You could try asking Sir Crispin Agnew of Lochnaw Bt QC…

More seriously, Reg 7(6) lists five scenarios where a person can be treated as occupying two homes concurrently, and hence HB paid for the dual liabilities.

Sir Crispin has applied what is now Reg 7(6)(d), which reads:

‘Where a person is liable to make payments in respect of two (but not more than two) dwellings, he shall be treated as occupying both dwellings as his home only…in the case where a person has moved into a new dwelling occupied as the home…for a period not exceeding 4 benefit weeks if he could not reasonably have avoided liability in respect of two dwellings.’
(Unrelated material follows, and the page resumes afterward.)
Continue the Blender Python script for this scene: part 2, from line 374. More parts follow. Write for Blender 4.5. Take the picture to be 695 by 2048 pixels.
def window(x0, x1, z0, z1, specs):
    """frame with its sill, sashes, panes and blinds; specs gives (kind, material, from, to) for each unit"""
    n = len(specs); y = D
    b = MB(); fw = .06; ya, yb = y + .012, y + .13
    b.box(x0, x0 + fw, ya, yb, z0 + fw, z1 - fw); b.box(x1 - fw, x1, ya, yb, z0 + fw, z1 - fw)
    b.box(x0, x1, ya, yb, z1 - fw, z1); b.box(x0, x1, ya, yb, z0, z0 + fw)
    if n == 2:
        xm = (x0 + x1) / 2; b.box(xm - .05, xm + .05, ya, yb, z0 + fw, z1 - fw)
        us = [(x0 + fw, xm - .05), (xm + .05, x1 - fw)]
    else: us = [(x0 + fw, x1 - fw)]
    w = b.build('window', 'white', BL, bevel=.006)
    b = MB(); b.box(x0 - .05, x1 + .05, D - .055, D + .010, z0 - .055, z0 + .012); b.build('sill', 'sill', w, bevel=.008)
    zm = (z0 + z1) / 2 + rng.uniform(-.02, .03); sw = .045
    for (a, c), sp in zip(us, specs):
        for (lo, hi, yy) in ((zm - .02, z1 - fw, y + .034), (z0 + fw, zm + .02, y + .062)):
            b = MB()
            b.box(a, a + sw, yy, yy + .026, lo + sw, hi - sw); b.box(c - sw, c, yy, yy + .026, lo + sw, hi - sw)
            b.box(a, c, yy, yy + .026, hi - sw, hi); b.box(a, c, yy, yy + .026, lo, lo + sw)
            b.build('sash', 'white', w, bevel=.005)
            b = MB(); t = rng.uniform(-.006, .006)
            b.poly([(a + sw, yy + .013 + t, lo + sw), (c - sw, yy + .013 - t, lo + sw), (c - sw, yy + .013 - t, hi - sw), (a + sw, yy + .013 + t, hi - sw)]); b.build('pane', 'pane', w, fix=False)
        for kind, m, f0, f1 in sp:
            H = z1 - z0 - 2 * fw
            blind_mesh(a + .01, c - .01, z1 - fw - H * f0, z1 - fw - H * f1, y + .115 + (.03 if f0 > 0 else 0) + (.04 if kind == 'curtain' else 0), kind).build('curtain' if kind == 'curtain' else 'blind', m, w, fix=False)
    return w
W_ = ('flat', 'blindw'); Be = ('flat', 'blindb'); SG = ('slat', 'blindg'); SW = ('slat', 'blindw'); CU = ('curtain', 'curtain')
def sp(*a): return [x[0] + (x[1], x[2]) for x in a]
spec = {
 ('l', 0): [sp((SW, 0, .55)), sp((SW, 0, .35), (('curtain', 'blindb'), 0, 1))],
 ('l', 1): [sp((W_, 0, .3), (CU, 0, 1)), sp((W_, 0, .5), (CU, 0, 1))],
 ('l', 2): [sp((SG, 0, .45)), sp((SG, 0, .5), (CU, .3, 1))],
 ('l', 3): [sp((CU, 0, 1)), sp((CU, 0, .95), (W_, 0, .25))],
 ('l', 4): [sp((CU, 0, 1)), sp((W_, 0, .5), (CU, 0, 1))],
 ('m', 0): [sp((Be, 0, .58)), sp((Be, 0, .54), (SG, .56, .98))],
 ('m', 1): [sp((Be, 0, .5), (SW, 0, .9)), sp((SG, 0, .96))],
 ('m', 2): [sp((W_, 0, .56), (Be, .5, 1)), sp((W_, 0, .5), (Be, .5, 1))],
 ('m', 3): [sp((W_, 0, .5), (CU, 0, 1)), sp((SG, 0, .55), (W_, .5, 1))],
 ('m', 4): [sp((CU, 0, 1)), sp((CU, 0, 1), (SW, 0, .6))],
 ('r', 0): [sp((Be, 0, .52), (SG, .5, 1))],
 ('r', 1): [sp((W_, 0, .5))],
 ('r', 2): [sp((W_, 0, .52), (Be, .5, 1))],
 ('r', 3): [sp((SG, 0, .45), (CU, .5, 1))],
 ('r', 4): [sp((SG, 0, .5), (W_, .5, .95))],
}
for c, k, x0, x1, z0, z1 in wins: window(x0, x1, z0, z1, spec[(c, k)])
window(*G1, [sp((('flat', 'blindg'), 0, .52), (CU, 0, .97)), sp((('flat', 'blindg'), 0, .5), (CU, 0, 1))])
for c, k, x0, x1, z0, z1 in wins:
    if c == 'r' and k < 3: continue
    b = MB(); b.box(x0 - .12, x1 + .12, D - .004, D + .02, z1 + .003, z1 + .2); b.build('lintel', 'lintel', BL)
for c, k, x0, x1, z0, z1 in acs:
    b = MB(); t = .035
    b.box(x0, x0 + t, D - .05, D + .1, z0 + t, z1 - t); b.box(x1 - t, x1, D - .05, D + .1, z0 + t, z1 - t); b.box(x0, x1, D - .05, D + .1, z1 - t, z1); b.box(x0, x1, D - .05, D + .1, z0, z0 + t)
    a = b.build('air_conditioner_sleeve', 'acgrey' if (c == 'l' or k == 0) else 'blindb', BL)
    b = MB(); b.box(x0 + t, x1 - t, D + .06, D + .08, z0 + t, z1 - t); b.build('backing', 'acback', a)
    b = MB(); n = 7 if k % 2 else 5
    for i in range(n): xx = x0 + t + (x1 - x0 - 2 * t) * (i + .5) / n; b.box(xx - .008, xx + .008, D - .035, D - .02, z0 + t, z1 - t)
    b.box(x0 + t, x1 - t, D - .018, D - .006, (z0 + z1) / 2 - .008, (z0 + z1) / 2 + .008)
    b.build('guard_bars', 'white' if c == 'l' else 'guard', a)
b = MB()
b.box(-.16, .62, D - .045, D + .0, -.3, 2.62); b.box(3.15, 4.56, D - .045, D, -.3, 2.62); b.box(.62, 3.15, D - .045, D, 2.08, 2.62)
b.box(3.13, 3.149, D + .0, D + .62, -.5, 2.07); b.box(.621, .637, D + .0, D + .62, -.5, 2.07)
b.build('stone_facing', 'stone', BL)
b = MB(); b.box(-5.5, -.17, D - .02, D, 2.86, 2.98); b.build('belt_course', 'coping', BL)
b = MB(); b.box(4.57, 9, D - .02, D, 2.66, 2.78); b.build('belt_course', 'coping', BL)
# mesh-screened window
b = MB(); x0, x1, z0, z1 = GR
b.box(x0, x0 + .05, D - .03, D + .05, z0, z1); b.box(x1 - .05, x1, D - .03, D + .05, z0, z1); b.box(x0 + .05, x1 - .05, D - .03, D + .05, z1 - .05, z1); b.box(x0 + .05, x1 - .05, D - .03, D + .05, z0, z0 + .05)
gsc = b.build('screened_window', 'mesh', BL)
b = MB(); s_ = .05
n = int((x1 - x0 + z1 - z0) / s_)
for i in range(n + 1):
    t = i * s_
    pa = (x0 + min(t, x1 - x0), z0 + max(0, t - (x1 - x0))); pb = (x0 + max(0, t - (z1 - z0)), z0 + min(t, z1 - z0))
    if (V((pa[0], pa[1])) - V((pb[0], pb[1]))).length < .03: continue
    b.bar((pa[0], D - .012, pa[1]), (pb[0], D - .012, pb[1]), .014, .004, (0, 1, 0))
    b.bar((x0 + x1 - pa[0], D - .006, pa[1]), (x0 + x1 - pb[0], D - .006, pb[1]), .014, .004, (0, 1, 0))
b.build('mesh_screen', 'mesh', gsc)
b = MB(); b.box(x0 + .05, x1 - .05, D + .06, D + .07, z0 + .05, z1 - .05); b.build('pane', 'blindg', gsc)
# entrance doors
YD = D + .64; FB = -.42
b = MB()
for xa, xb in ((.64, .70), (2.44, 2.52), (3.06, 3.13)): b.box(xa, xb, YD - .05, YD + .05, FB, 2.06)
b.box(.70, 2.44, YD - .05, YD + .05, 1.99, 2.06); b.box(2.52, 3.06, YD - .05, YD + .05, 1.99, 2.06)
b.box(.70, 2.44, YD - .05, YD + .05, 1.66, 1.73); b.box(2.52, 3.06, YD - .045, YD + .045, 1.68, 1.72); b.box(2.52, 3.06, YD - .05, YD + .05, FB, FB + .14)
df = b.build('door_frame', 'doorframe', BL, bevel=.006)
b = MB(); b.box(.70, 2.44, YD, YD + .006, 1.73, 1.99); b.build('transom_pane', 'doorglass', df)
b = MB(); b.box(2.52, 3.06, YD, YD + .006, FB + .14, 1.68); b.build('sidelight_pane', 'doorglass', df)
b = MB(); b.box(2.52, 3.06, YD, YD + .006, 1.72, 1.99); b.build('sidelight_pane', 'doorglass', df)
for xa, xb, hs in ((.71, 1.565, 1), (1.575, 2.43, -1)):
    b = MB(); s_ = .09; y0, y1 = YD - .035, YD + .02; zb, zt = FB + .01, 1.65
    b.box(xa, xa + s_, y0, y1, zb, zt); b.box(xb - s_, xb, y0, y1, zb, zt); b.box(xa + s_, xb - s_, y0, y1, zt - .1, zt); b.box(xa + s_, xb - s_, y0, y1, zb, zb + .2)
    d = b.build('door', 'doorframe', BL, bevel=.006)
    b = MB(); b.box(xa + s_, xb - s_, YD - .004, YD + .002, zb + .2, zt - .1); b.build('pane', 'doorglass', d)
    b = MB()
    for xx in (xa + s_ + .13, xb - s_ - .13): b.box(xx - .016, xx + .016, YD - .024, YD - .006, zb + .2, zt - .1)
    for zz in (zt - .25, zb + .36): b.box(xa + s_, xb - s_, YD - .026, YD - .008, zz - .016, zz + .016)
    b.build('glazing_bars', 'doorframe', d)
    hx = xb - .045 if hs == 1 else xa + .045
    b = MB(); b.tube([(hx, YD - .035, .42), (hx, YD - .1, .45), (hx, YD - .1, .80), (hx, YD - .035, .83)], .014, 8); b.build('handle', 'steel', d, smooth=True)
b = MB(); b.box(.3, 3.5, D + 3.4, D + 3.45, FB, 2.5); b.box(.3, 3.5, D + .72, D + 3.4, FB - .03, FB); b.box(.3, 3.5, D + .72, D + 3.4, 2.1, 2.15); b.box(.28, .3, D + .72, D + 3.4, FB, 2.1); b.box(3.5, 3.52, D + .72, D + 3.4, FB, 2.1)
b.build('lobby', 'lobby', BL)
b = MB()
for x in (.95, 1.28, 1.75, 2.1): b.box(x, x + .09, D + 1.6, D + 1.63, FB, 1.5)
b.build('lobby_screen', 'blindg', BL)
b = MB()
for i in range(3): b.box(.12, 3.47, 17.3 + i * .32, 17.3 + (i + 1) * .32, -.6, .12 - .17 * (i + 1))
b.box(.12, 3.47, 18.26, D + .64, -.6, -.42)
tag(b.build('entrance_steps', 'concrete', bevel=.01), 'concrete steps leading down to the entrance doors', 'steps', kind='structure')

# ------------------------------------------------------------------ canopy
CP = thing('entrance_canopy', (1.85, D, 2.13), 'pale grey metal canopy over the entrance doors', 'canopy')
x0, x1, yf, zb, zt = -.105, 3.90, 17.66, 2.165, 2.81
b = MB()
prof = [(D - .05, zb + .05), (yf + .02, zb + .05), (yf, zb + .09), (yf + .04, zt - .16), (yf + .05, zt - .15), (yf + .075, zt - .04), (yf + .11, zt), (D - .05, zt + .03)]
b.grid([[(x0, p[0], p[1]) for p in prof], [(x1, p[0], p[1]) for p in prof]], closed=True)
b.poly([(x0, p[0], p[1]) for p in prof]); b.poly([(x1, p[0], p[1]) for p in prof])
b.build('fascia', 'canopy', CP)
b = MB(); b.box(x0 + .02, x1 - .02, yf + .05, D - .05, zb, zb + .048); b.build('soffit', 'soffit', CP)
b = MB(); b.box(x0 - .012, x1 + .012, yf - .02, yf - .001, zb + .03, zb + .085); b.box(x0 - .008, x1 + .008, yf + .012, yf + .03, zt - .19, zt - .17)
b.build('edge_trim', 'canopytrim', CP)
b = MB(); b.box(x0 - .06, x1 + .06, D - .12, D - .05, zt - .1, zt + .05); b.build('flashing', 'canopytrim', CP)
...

So…claimant is at the Women’s Refuge and takes a new tenancy. She remains at the Refuge for a while, until she receives a grant which allows her to furnish the new accommodation. She moves into the new property and claims benefit for that address, having also been liable at the Refuge until she vacated. (Nice typo on Sir Crispin’s part when he refers to ‘the refuse’.)

So, applying 7(6)(d) –

Did she have a concurrent liability on two homes? Yes

Has she moved into a new dwelling and occupied it as her home? Yes

Could she have reasonably avoided the dual liability? No

So is she entitled to up to 4 weeks overlapping benefit? Yes

I have not waded through any of the other threads or CDs mentioned, so I don’t know why Kevin is saying that where the second home has been occupied after the liability start date you can only pay on two homes using 7(6)(e) has come from. Applying 7(6)(d) in isolation, as Sir Crispin has done, when the liabilities started and when the move took place is irrelevant.